On Suffering and Hope and Forever

‘In the Eucharist the sacrifice of Christ becomes also the sacrifice of the members of his Body. The lives of the faithful, their praise, sufferings, prayer, and work, are united with those of Christ and with his total offering, and so acquire a new value. Christ’s sacrifice present on the altar makes it possible for all generations of Christians to be united with his offering.’ (CCC 1368)

José Benlliure Ortiz, “Leaving Mass in Rocafort,” 1915

Yesterday I sat at a meeting, and in the course of discussion of ordering doughnuts and making flyers, friendships were enkindled with the sharing of labors and of sufferings. My sister called to talk about the stresses of moving and homeschooling. When I got home, a friend texted me requesting songs for planning a funeral. Google could have given answers but she didn't really want just the lists. She wanted someone to look over the words and find the right ones that might comfort when all the world felt fragile.

Burdens shared are halved, just as joys shared double the happiness. We should know this from the Mass, from the reality of all the pews filled with people carrying silent crosses that would otherwise crush. The graces that come from sharing the readings and the songs and the Body and Blood of Christ allow each of us to share even if we do not know the reality or each other’s names, in each other’s lives — and help place our paralyzed souls before the Lord.

God has thrown open the doors, inviting us in from the opening bells. The Mass knits together the father dropping off his only daughter at college, and the grandparents holding hands in the first pew, and the three college students who are comforting a fourth over a break up, and the lonely overworked grad student trying to discern, “What next? What now?”

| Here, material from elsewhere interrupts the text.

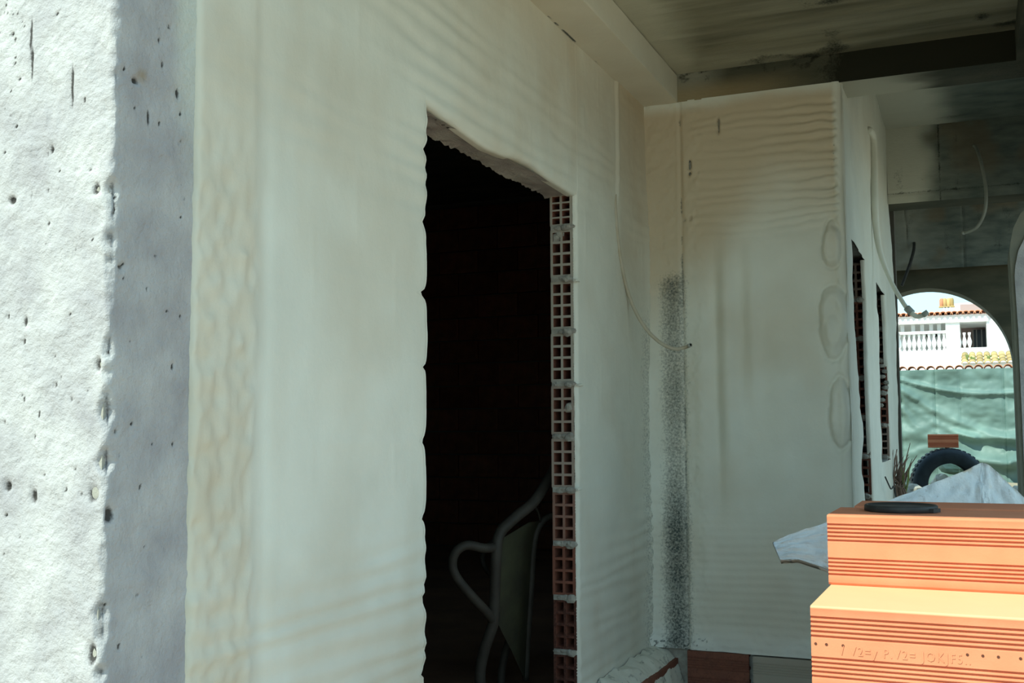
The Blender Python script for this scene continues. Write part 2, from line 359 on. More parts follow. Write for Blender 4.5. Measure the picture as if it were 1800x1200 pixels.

When we leave, our souls have at least one thread woven to each of the other souls that participated in this and every Mass, and all the souls in Heaven who celebrate with us. This is a comfort to all of us, to know that all of Heaven prays with us and takes our worries and our crosses to Christ. He delights in being our Savior, in using these sufferings and trials to reveal both his deep love for us, and our faith to the world, so as to invite more souls to trust his love.

It’s a gift to go and offer your trials and sufferings and pains on the altar, and to trust God's goodness to make something holy out of it, to bring to us a peace we would not imagine possible given our pain.

It is the promise of Christ, when he promises to prepare a place for us. It is the promise of God the Father, who is always looking for all his faraway children, hoping today to host a feast. It is the promise of the Holy Spirit, who seeks to guide us to love God and others ever more deeply by helping us glimpse those hidden crosses carried by others. The Holy Trinity promises us that suffering isn't forever or the end, and calls us to live in hope of the joy of forever.